Yes, help me! I’m almost done revisiting the original Star Trek, and it takes the strength and resiliency of a dozen redshirts to make it through this volume. Well, okay, so maybe The Savage Curtain isn’t that bad, but in places it’s nearly Mystery Science Theater fodder (in fact, the MST crew was known to throw the “Help me! Kirk!” phrase out to point out examples of woefully wooden acting - or just guys who looked like Abraham Lincoln). A big rock critter lures the Enterprise crew to its planet to see if it’s even within throwing distance of the human concepts of good and/or evil, pitting Kirk and Spock - plus Abraham Lincoln and Surak, the father of modern Vulcan philosophy - against a fearsome foursome of fabled foes that includes Genghis Khan, Kahless of Klingon fame (though that particular character took on a whole different dimension in Next Generation lore) and others. It’s Celebrity Deathmatch, Star Trek style! And really, The Savage Curtain is an intriguing idea that might’ve been stellar in the first two seasons, but here falls victim to the third season’s marked lack of subtlety.
Speaking of a distinct lack of subtlety, we now arrive at the original show’s penultimate episode, All Our Yesterdays. I’ve always been fascinated by how much this episode was taken on board by the fans - for some reason, aside from Mr. Atoz and his library, there was something about Yesterdays which just rings hollow to me.
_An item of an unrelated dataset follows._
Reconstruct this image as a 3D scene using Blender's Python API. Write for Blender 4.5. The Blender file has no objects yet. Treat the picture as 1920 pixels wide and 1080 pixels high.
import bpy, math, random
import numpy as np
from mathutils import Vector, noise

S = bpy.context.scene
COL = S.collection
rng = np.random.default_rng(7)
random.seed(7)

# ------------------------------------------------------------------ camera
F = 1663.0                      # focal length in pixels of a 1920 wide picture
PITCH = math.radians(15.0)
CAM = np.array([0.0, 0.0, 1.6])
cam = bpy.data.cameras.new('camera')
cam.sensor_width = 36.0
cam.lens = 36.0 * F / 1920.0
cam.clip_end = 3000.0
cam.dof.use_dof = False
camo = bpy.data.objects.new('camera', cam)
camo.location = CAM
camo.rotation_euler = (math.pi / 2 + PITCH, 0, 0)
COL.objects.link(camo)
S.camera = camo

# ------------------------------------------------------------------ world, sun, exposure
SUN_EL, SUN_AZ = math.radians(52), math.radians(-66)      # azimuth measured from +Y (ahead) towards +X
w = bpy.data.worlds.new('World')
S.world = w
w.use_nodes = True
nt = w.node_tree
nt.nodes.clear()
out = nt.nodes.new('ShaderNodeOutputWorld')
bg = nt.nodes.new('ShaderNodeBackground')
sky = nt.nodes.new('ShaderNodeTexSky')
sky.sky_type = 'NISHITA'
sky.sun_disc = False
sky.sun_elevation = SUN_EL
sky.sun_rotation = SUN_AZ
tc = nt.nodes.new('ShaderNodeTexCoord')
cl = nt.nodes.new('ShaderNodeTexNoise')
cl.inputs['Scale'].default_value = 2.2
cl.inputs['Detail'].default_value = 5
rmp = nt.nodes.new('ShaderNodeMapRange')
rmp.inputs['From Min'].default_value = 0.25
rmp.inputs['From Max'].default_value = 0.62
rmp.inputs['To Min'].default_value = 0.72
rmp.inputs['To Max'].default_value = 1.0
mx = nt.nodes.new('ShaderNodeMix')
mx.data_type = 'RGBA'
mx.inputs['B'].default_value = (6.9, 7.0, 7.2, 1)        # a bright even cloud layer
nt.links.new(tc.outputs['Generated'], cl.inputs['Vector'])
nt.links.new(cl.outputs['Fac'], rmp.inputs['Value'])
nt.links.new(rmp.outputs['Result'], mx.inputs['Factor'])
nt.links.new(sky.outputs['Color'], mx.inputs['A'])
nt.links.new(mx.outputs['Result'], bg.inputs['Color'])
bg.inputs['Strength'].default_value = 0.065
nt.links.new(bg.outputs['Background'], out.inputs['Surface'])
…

Here we are, 70-odd episodes into the series, and instead of making a virtue of Spock’s emotionlessness, the writers are desperately trying to steer around it. I realize that the sub-genre of “Spock loses his emotional control / gets the girl” episodes is a minority in the overall body of classic Trek lore, but by this point it was like the “crewmember-gets-possessed-by-an-alien” schtick of Berman-era Trek - overused to the point that you could make a drinking game out of it.
Between All Our Yesterdays and the exercise in non-subtlety that was to follow in the series’ final live-action TV outing, maybe losing classic Trek only three years in was as graceful an exit as the show could’ve gotten.